Refugee influx strains Daadab camps

Business
By | Aug 07, 2009

By Mike Owuor

If she had her way, Ms Hawa Abdirahman, 60, would have carried her bullet-scarred house in central Mogadishu, Somalia, to Hagadera Refugee Camp in Daadab, northern Kenya.

Her wish is understandable. Hawa, a widow who arrived in the camp in May after a strenuous eight-day journey, lives in a tiny room with wattle walls and earthen floor. Incredibly, this is also what nine other people call home.

Lying side by side at night on ragged mats, space is scarce, ensuring sleep is an art form where one can only make half turns for fear of bumping into the next person. Hawa and her two children are duly registered by United Nations High Commission for Refugees (UNHCR), but have been forced to host friends and clan members who have recently fled the fighting between the Islamist Al-Shabaab militia and the weak Transitional Federal Government of President Sheikh Sharif Ahmed. With nowhere to turn as the registration process continues, the new arrivals seek shelter among those already settled, putting a strain on the limited resources.

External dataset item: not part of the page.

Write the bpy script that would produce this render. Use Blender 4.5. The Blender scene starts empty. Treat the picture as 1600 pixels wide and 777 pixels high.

Somali refugees at Dadaab camp. The camp meant for 90,000 asylum seekers now hosts more than 288,000 refugees [PHOTOS: MIKE OWUOR/STANDARD]

"My house in Mogadishu has more than enough room," she says, through a translator. "But I cannot go back because of the war."

For 18 years, following the fall of the Siad Barre regime and her country’s slide into anarchy, Hawa has perfected the art of slipping in and out of her central Mogadishu home during lulls in the fighting.

As bullets whizzed past and mortar shells hurtled overhead, she would wait for a brief lull to drag her family of five to safer neighbourhoods or, when the fighting was really bad, move to nearby towns like Marka. A risky game of hide-and-seek it may have been, but Hawa always believed things would get better.

Resolve shattered

"The last thing I wanted was to leave Mogadishu for a refugee camp in Yemen, Kenya, Djibouti or Ethiopia," she says.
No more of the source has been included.